Investing.com -- Historically, March has typically been a positive month for major US stock indexes.
According to market research firm Stock Trader’s Almanac (STA), the S&P 500, along with the Dow Jones Industrial Average (DJIA), NASDAQ, Russell 1000, and Russell 2000, have advanced more than 64% of the time, with average gains ranging from 0.7% to 1.1%.
The S&P 500 specifically averages a 1.1% increase during this month.
The first three trading days of March have usually seen an accumulation of gains over the past 21 years, STA notes, followed by a period of weakness. However, a recovery tends to occur around mid-month, leading to higher index values by the end of March.
In post-election years since 1950, March has also started strong, with the momentum typically lasting until just after mid-month. The performance in these years then becomes more volatile towards the month’s close.

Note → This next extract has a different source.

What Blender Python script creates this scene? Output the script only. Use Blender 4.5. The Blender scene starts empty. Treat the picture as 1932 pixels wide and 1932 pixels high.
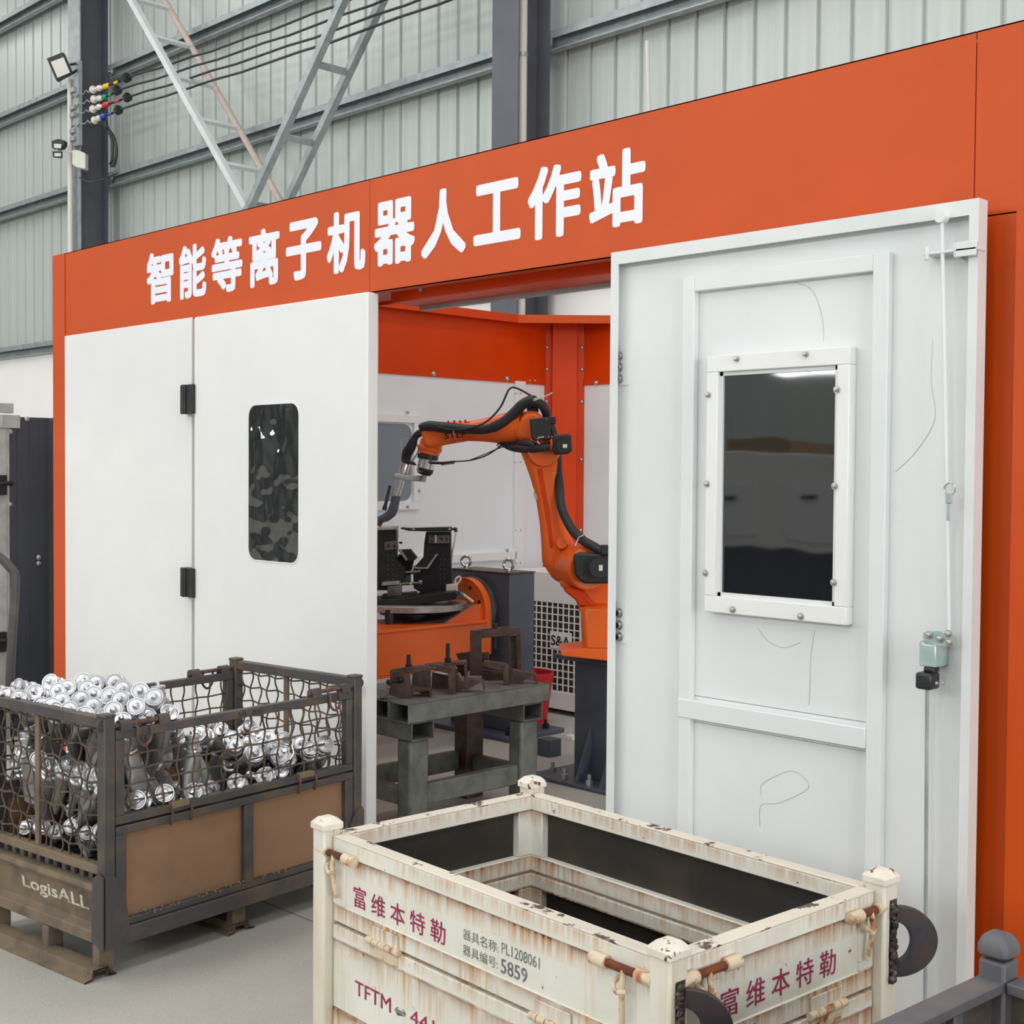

“One possible reason for stronger performance in post-election-year Marchs is the historically tough time the market has had in past post-election-year Februarys,” STA said in a report.
“Despite today’s (February 20) market retreat, this February is still above its historical average performance which could limit or weigh on early March gains,” it added.
March is a significant month on the financial calendar, marking the end of the first quarter. This period includes the Quadruple Witching, when stock index futures, stock index options, stock options, and single stock futures expire simultaneously, which historically has led to bullish market behavior.
Still, the week following Quad-Witching has often seen the DJIA decline, with notable downturns in 22 out of the last 37 years.
In post-election years, March’s average gains are reduced, with the Nasdaq notably switching from an average gain of 0.8% to a slight loss of 0.1%. The Nasdaq’s historical performance in March has been particularly volatile, with a significant drop of 14.5% in 2001 and a substantial gain of 10.9% in 2009.
Saint Patrick’s Day also appears to have an influence on market performance, with the S&P 500 historically posting greater gains on the holiday compared to the days before and after.
“Perhaps it’s the anticipation of the patron saint’s holiday that boosts the market and the distraction from the parade down Fifth Avenue that causes equity markets to languish. Or maybe it’s the fact that Saint Pat’s often falls in historically bullish Quad-Witching Week,” STA continued.
Since 1950, the S&P 500 has averaged a 0.27% gain on Saint Patrick’s Day, or the next trading day if it falls on a weekend, with a 0.07% increase the following day and a 0.11% gain the day before.